◆ **Work instructions**:
Transcribe the listing below from its opening line up to and including the line that contains "rad = math.radians"; reproduce nothing else.

◆ **Collected data**:
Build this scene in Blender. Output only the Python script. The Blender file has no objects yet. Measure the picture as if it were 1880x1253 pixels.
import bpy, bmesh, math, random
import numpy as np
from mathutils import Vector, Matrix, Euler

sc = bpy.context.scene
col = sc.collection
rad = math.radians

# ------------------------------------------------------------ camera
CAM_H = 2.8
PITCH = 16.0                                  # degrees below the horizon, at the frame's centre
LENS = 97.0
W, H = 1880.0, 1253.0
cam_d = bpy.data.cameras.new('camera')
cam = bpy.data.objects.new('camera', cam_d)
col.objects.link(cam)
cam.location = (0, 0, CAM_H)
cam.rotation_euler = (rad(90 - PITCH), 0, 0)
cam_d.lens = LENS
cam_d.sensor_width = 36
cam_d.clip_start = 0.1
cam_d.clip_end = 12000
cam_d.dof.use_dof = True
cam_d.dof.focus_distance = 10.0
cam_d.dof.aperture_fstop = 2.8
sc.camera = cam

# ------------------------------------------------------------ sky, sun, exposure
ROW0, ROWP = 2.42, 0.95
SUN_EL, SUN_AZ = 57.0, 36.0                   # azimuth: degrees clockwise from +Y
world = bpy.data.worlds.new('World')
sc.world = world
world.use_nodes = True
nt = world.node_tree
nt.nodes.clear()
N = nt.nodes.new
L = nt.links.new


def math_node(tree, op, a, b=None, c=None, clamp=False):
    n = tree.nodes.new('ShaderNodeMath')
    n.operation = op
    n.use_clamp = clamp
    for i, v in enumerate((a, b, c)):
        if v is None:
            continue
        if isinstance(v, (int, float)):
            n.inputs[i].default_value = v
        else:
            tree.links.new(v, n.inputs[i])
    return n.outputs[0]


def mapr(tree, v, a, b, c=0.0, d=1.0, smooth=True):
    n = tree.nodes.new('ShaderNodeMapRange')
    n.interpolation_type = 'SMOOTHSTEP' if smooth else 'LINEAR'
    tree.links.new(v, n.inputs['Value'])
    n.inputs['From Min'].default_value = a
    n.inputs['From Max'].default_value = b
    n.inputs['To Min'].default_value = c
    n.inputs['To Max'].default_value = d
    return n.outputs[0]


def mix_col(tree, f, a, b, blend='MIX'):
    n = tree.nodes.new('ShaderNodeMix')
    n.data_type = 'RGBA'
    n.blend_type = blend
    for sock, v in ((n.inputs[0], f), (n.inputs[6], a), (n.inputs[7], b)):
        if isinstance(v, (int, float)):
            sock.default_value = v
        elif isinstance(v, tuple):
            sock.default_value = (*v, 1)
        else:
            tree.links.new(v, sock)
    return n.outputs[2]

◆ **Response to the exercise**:
Build this scene in Blender. Output only the Python script. The Blender file has no objects yet. Measure the picture as if it were 1880x1253 pixels.
import bpy, bmesh, math, random
import numpy as np
from mathutils import Vector, Matrix, Euler

sc = bpy.context.scene
col = sc.collection
rad = math.radians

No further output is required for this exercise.